● The task
From the listing below, restate word for word the lines from the line containing "What Blender Python" down through the line containing "COL=bpy.context.collection". Exclude pictures.

● Provided material
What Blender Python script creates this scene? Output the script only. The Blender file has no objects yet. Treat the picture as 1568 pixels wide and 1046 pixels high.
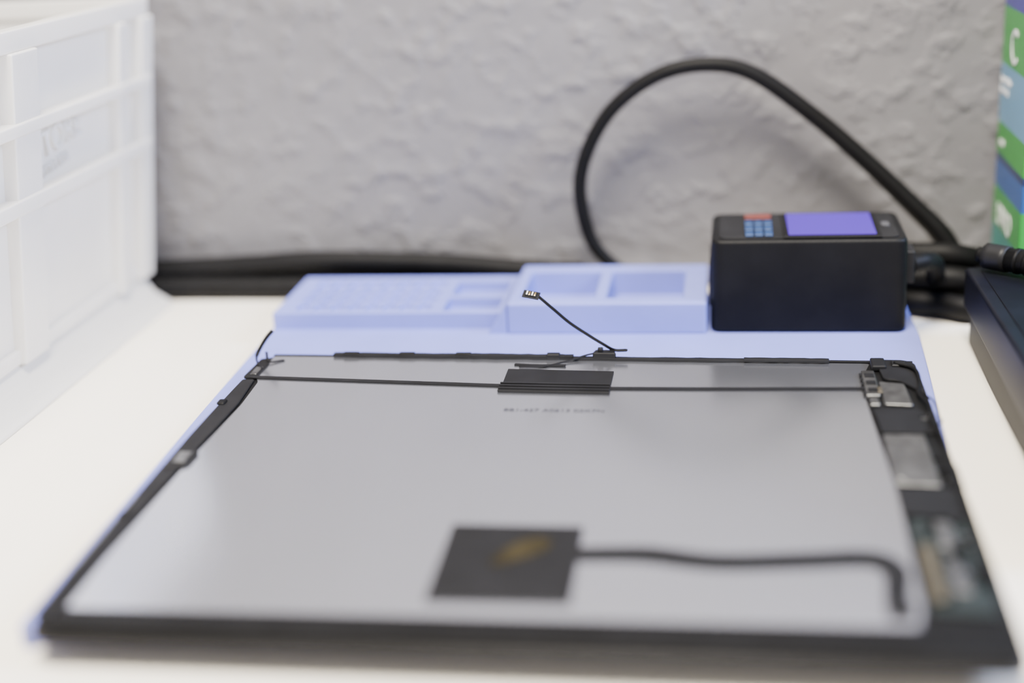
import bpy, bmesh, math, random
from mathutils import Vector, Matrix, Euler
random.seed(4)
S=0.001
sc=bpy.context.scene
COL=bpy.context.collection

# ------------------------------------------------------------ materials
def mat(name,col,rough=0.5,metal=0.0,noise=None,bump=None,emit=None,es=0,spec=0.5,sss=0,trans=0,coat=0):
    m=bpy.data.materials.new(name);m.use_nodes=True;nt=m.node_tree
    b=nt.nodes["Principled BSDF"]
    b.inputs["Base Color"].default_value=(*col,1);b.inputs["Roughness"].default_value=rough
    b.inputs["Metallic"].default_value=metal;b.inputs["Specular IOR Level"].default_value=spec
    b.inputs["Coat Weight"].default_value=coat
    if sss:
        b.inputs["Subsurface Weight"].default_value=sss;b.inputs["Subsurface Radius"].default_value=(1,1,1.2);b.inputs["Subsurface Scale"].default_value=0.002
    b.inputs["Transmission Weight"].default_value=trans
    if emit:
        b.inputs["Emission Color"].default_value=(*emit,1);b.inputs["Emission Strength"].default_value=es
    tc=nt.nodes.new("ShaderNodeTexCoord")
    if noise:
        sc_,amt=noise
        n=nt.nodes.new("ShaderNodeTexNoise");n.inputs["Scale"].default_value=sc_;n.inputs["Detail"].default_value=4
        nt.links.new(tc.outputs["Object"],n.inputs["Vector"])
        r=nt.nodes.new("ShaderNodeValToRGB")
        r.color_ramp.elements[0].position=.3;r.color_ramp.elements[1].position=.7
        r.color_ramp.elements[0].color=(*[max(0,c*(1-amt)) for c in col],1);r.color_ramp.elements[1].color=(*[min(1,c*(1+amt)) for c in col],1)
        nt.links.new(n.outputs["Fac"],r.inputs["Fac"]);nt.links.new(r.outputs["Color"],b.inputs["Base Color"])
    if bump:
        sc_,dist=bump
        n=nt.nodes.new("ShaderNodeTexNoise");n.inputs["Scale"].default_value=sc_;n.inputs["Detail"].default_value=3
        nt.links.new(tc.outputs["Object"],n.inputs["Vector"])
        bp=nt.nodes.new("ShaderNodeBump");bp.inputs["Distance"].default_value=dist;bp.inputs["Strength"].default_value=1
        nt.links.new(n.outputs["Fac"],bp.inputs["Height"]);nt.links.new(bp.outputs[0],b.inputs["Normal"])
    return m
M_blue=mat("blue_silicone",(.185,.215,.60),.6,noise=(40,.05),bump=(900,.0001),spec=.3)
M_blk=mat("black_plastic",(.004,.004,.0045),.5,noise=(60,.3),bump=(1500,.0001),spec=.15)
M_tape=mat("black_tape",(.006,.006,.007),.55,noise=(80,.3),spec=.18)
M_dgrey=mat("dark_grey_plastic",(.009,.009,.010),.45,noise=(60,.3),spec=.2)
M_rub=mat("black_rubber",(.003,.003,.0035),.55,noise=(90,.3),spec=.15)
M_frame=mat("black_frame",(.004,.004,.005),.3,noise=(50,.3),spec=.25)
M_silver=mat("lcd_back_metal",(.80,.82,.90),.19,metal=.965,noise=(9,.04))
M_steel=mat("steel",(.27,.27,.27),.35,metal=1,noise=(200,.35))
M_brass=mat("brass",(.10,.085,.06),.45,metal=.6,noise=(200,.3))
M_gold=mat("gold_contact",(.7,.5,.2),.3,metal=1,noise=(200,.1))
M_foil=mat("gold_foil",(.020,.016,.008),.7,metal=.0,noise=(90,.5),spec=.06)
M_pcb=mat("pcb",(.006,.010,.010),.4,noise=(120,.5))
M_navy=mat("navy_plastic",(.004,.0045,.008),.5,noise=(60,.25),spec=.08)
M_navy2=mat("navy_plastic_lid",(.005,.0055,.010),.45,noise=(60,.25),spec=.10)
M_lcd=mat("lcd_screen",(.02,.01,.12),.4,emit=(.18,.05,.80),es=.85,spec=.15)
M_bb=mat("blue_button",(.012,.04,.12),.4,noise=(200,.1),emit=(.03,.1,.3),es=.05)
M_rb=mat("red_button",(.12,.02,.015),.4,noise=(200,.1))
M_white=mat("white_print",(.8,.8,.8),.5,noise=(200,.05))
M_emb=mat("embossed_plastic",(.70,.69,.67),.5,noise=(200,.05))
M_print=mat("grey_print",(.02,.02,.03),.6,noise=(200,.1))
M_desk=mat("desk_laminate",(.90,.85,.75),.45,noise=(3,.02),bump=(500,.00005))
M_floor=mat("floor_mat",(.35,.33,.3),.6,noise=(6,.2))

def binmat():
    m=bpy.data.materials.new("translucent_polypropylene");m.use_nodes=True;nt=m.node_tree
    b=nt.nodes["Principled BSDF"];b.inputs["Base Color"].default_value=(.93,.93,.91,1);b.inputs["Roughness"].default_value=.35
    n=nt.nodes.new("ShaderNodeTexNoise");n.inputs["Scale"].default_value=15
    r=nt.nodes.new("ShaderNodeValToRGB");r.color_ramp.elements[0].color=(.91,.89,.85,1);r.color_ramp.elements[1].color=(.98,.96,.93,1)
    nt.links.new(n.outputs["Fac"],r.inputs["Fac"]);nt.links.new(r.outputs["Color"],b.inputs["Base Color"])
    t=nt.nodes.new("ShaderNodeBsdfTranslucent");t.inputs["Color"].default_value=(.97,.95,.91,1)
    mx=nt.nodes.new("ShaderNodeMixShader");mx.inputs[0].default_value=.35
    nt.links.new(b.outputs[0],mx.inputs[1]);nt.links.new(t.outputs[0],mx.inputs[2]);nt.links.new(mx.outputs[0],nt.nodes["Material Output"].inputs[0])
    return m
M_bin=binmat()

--

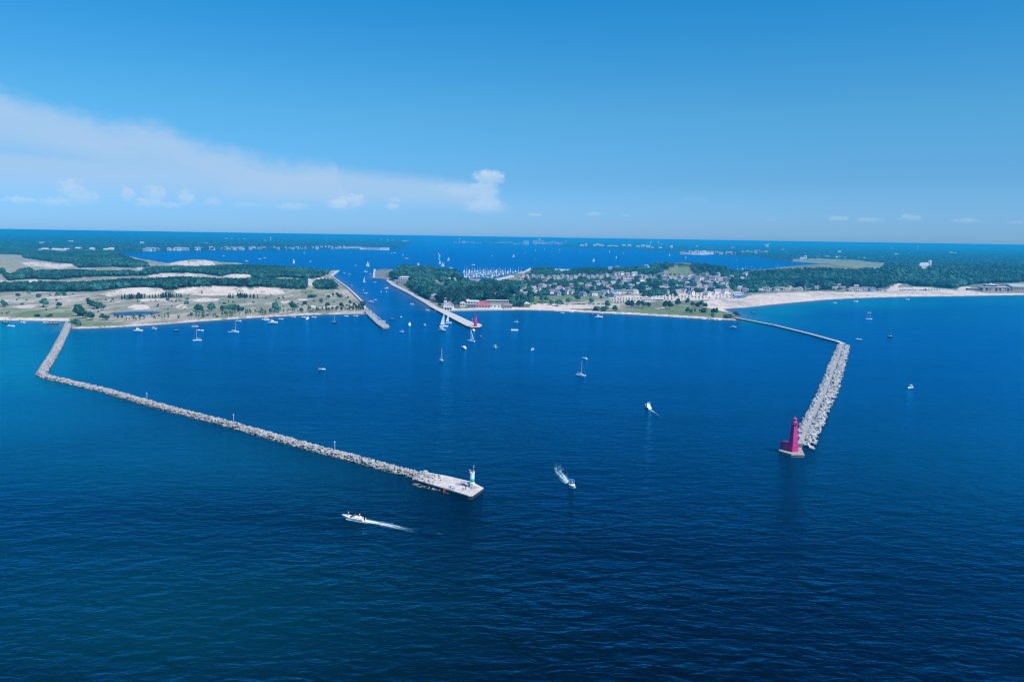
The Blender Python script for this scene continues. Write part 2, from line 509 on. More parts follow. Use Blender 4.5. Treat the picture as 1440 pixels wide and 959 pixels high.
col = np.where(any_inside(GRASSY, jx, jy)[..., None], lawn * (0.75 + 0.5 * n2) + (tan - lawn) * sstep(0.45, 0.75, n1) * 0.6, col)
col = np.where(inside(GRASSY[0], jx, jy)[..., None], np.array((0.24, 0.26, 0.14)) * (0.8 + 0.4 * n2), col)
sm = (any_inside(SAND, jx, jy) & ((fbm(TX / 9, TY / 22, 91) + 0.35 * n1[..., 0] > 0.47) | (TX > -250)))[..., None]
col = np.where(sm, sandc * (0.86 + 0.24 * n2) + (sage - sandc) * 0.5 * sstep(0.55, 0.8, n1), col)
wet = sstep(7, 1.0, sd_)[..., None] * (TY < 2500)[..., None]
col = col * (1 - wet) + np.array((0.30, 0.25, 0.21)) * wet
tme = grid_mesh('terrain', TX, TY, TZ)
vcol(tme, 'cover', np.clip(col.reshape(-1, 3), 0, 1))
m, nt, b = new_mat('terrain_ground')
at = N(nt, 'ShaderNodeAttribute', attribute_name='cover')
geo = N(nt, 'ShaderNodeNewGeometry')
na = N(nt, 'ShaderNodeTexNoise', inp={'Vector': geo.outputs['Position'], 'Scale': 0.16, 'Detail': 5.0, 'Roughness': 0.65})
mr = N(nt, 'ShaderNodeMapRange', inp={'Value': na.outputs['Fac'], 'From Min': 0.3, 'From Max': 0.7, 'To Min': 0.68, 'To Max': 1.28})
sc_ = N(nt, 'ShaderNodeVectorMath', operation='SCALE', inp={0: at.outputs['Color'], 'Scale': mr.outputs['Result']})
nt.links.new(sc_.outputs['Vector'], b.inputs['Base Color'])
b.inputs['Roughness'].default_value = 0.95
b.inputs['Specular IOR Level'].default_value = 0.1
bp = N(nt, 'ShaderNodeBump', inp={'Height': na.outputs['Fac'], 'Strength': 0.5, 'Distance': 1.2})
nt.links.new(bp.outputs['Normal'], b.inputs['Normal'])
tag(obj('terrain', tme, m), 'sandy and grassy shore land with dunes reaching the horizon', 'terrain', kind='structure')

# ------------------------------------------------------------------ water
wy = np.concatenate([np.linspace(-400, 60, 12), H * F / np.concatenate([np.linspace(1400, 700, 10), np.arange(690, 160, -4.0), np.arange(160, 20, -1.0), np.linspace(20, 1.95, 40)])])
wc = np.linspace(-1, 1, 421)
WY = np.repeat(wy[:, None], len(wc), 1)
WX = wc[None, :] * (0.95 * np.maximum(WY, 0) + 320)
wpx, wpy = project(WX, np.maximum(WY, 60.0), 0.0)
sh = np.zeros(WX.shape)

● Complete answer
What Blender Python script creates this scene? Output the script only. The Blender file has no objects yet. Treat the picture as 1568 pixels wide and 1046 pixels high.
import bpy, bmesh, math, random
from mathutils import Vector, Matrix, Euler
random.seed(4)
S=0.001
sc=bpy.context.scene
COL=bpy.context.collection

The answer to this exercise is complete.